Wednesday, August 17, 2011

Vocabulary and Oral Story Reading

Question: What is the effect of teachers’ oral story reading on vocabulary acquisition?

Answer: “Found that oral story reading is a significant source of vocabulary learning, even when the reading does not include teacher’s explanation of word meaning.” WB Elley. 1989. P. 441.

Comment: I always assumed that reading aloud to children increased vocabulary knowledge. Here’s some research that suggests that reading aloud to children does increase vocabulary knowledge.

A personal experience: In my first year of teaching in eleventh grade, I assigned students to read Poe’s short story, “The Pit and the Pendulum.” I didn’t know much about directed reading assignments or preparing students for reading assignments at that time, so, I simply assigned them to read it in class.  I had absorbed that story when I was in high school and I expected the students to enjoy it as much as I did. They didn’t. Their body language was lifeless.  Bored. They closed their books with their eyes glazed.
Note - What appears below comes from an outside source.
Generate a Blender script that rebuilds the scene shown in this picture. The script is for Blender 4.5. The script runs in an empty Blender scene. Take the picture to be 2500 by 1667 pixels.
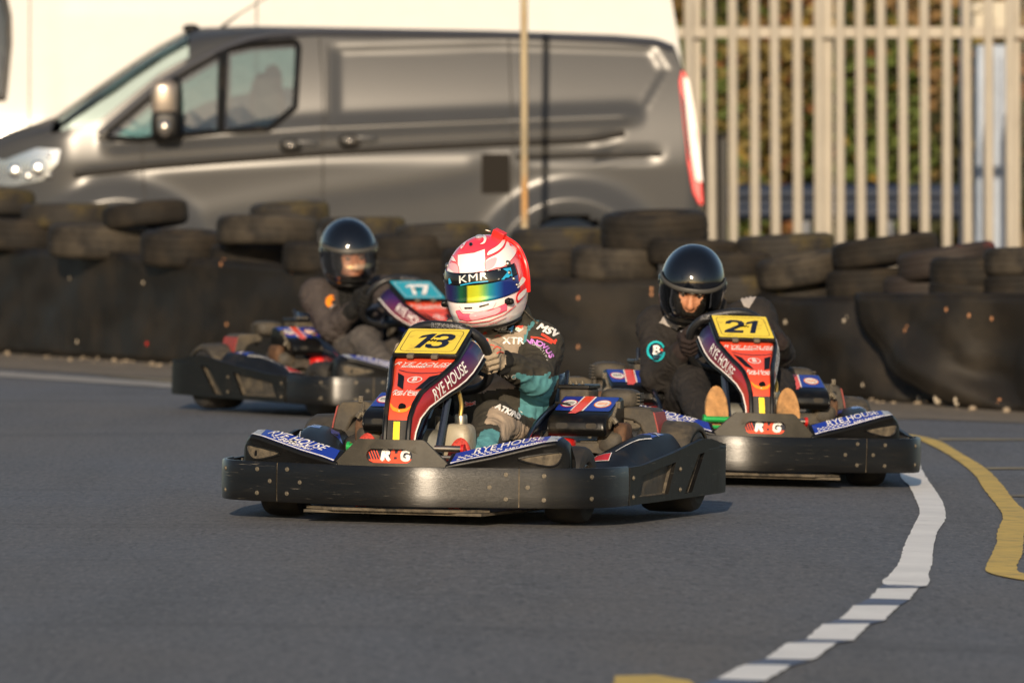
import bpy, bmesh, math, random
import numpy as np
from mathutils import Vector, Matrix, noise, Euler
from mathutils.bvhtree import BVHTree
S = bpy.context.scene
COL = S.collection
R = math.radians
rnd = random.Random(7)
# ------------------------------------------------------------------ camera, sky, sun, exposure
FPX, UC, VC, VH, CAMH = 17270.0, 1250.0, 833.5, 400.0, 1.12
PITCH = math.atan((VC-VH)/FPX)
cam = bpy.data.cameras.new('camera'); cam_ob = bpy.data.objects.new('camera', cam); COL.objects.link(cam_ob)
cam.sensor_width = 36; cam.sensor_fit = 'HORIZONTAL'; cam.lens = FPX/2500*36
cam.clip_start = 1; cam.clip_end = 2000
cam_ob.location = (0, 0, CAMH); cam_ob.rotation_euler = (R(90)-PITCH, 0, 0)
cam.dof.use_dof = True; cam.dof.focus_distance = 22.6; cam.dof.aperture_fstop = 5.8
S.camera = cam_ob
SUN_EL, SUN_AZ = 16.0, 3.5          # elevation; degrees to the left of straight behind the camera
w = bpy.data.worlds.new('World'); S.world = w; w.use_nodes = True
nt = w.node_tree; bg = nt.nodes['Background']
sky = nt.nodes.new('ShaderNodeTexSky'); sky.sky_type = 'NISHITA'; sky.sun_disc = False
sky.sun_elevation = R(SUN_EL); sky.sun_rotation = R(180+SUN_AZ)
nt.links.new(sky.outputs[0], bg.inputs[0]); bg.inputs[1].default_value = 0.11
sun = bpy.data.lights.new('sun', 'SUN'); sun.energy = 5.0; sun.angle = R(0.53); sun.color = (1.0, 0.81, 0.59)
sun_ob = bpy.data.objects.new('sun', sun); COL.objects.link(sun_ob)
sdir = Vector((-math.sin(R(SUN_AZ))*math.cos(R(SUN_EL)), -math.cos(R(SUN_AZ))*math.cos(R(SUN_EL)), math.sin(R(SUN_EL))))
sun_ob.rotation_euler = sdir.to_track_quat('Z', 'Y').to_euler(); sun_ob.location = sdir*40
S.view_settings.view_transform = 'Standard'; S.view_settings.look = 'None'
S.view_settings.exposure = 0.15; S.view_settings.gamma = 1; S.view_settings.use_curve_mapping = False
S.render.engine = 'CYCLES'

# ------------------------------------------------------------------ ground shape and pixel helpers
def gz(x, y=0):
    t = min(x, 4.0)+.2
    return -.035*.5*(t+math.sqrt(t*t+.16))
def ray(u, v):
    x, z = (u-UC)/FPX, -(v-VC)/FPX
    c, s = math.cos(PITCH), math.sin(PITCH)
    return Vector((x, c+z*s, z*c-s))
def W(u, v, y):                        # the point of the photo's pixel at distance y
    d = ray(u, v); return Vector((0, 0, CAMH))+d*(y/d.y)
def G(u, v):                           # the point of the ground seen there
    d = ray(u, v); t = CAMH/-d.z
    for _ in range(8): t = (CAMH-gz(d.x*t))/-d.z
    return Vector((d.x*t, d.y*t, gz(d.x*t)))

# ------------------------------------------------------------------ materials
MATS = {}
def mat(name, col, rough=.5, metal=0, spec=.5, coat=0, var=0, vscale=8, dust=None, dscale=6, dlo=.5, dhi=.75, bump=0, bscale=60,
        stretch=(1, 1, 1), trans=0, scratch=None):
    if name in MATS: return MATS[name]
    m = bpy.data.materials.new(name); m.use_nodes = True; MATS[name] = m
    n = m.node_tree; N = n.nodes; L = n.links; b = N['Principled BSDF']
    b.inputs['Roughness'].default_value = rough; b.inputs['Metallic'].default_value = metal
    b.inputs['Specular IOR Level'].default_value = spec; b.inputs['Coat Weight'].default_value = coat
    b.inputs['Coat Roughness'].default_value = .08; b.inputs['Transmission Weight'].default_value = trans
    col = tuple(col)+(1,)
    b.inputs['Base Color'].default_value = col
    tc = N.new('ShaderNodeTexCoord'); mp = N.new('ShaderNodeMapping'); mp.inputs['Scale'].default_value = stretch
    L.new(tc.outputs['Object'], mp.inputs[0])
    def nz(scale, det=4, vec=None):
        t = N.new('ShaderNodeTexNoise'); t.inputs['Scale'].default_value = scale; t.inputs['Detail'].default_value = det
        t.inputs['Roughness'].default_value = .6
        L.new(vec or mp.outputs[0], t.inputs['Vector']); return t.outputs['Fac']
    def ramp(f, lo, hi):
        r = N.new('ShaderNodeMapRange'); r.inputs[1].default_value = lo; r.inputs[2].default_value = hi; L.new(f, r.inputs[0]); return r.outputs[0]
    def mix(f, a, bb):
        x = N.new('ShaderNodeMix'); x.data_type = 'RGBA'
        if isinstance(f, float): x.inputs[0].default_value = f
        else: L.new(f, x.inputs[0])
        for sck, val in ((x.inputs[6], a), (x.inputs[7], bb)):
            if isinstance(val, tuple): sck.default_value = val
            else: L.new(val, sck)
        return x.outputs[2]
    c = col
    if var:
        lo = tuple(v*(1-var) for v in col[:3])+(1,); hi = tuple(min(1, v*(1+var)) for v in col[:3])+(1,)
        c = mix(ramp(nz(vscale), .3, .7), lo, hi)
    if dust:
        f = ramp(nz(dscale, 6), dlo, dhi)
        c = mix(f, c, tuple(dust)+(1,))
        rr = N.new('ShaderNodeMapRange'); rr.inputs[3].default_value = rough; rr.inputs[4].default_value = min(1, rough+.25)
        L.new(f, rr.inputs[0]); L.new(rr.outputs[0], b.inputs['Roughness'])
    if scratch:
        m2 = N.new('ShaderNodeMapping'); m2.inputs['Scale'].default_value = (5, 5, 150); m2.inputs['Rotation'].default_value = (.07, .16, .1)
        L.new(tc.outputs['Object'], m2.inputs[0])
        f = ramp(nz(2.2, 3, m2.outputs[0]), .66, .74)
        f2 = N.new('ShaderNodeMath'); f2.operation = 'MULTIPLY'; L.new(f, f2.inputs[0]); L.new(ramp(nz(5, 2), .36, .58), f2.inputs[1])
        c = mix(f2.outputs[0], c, tuple(scratch)+(1,))
    if not isinstance(c, tuple): L.new(c, b.inputs['Base Color'])
    if bump:
        bp = N.new('ShaderNodeBump'); bp.inputs['Strength'].default_value = bump; bp.inputs['Distance'].default_value = .004
        L.new(nz(bscale, 5), bp.inputs['Height']); L.new(bp.outputs[0], b.inputs['Normal'])
    return m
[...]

I was upset. When I asked them if they liked the story, there was no response. I changed my question. “Why didn’t you like it?” One brave student raised his hand and said, “The words were too big.”

“Ok, I said, let’s try another way. I decided to read the story aloud to them. They read along with me. This time their body language changed, from slump to alert. They followed along greedily, taking each successive threat to the protagonist’s life with rapt attention. The class was ending, so I had to postpone the conclusion until the next day. They left the classroom buzzing and asking, “How’s this going to end?”

I didn’t know enough at that time to tell them to read it themselves that night, which would have been a perfect assignment. The next day, when I finished the story, the students collectively breathed a sigh of relief. “That was great,” they agreed.

The words were too big for them to read the story silently themselves, but when I read it aloud, they concentrated on the story and applied the context to understand the flow of the story. I’m not surprised that the teachers’ oral reading increases vocabulary. RayS.

Title: “Annotated Bibliography of Research in the Teaching of English.” Russel K Durst and James D Marshall, eds. Research in the Teaching of English (December 1989), 424-442.